Choose life: Jews and climate change

March 2019
Miriam Sager

This last summer and fall have seen an increase in scientific and public understanding that we are facing a climate crisis and that urgent, decisive action is necessary if we hope to avoid the worst of its consequences for organized human life on earth. 

While of course Jews everywhere will be affected along with the rest of humanity, we are also guided by calls for tikkun olam and bal tashchit —do not destroy or waste. In this case, the world needs an actual physical, not just spiritual, halt to destruction, and repair of the damage already done. As well, the impacts of the climate disruption will be - and already are - profoundly unjust, with the most destructive impacts falling on those who have contributed to it the least: the young and the unborn, indigenous nations, the poor, and impoverished nations that have been most heavily exploited by the developed countries.  

As a people who have not shied away from taking on the largest issues facing humanity such as the class society, one might wonder where is our Jewish voice on what is being named the biggest challenge and moral issue to have ever faced humanity. 

We humans have been slow to rise to the challenge. For a small minority of people who make huge profits by pouring the largest amounts of greenhouse gases into our atmosphere, it is about greed - for fortune and power.  But for the rest of us it may be because of lack of awareness, addiction to convenience, or denial of what feels too unbearable to face. Many feel powerless, discouraged and  incompetent. Indeed, no one really has a firm grasp of the whole picture or knows quite how to fix it. 

But some specific reasons might be making it particularly difficult for us as Jews to look squarely at the problem, to own it, and to organize against it. 

The alarmist nature of some of what we hear about climate change and, indeed, the actual looming threat of extinction, can sound much like the Holocaust. Terror and powerless can overwhelm and paralyze us when faced with a threat that sound so similar to the repeated genocide attempts we have experienced. And at least for me personally, these feelings of doom and gloom can be confusingly familiar: what is real? what is just "in my head"? It can be all too easy - and tempting - to dismiss real present-day danger. 

For a people that have rarely been allowed to own and work the land, and who have been living out of suitcases between one expulsion and the next, it can be hard to feel connected to the environment, or to the rest of humanity, a connection which is crucial for us to be emboldened and energized to take the decisive action required to organize for swift, large-scale and unpopular change. It can be a stretch to even feel that our institutions are ours to influence, when much of Ashkenazi Jewish history has been about finding favour in the eyes of rulers in the hope of protection against anti-Semitism. 
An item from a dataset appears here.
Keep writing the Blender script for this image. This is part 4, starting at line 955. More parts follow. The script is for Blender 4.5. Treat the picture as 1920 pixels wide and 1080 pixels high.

And then, organizing with others in the general community can sometimes feel uncomfortable. Will we run into unaware anti-Semitism? Will we have to challenge it, which can be a scary thing to do, or painfully assign our own liberation to the back burner? A valid concern indeed.  We could organize as Jews on climate change, but we must collaborate with others in the broader movement. Given that isolation is a key component of anti-Jewish oppression, I am inclined to think that it would be good to work within existing groups, and, if presented with anti-Semitism, figure out how to take it on and train our potential allies. In either case, as an activist, I would love to have a safe Jewish space where we can support each other and look at what it's like to be doing this work - and to be adjusting to a rapidly changing (and possibly disintegrating) world. We must also prepare ourselves, and our allies, for growing expressions of anti-Semitism, which typically happens at times of social unrest. 

One way or another, we cannot afford to stay away from this climate tikkun olam work. The threat to human - and Jewish - life from climate breakdown is existential. "We are not obligated to complete the work, but neither are w free to desist from it." And, to quote old Hillel, if not now, then when?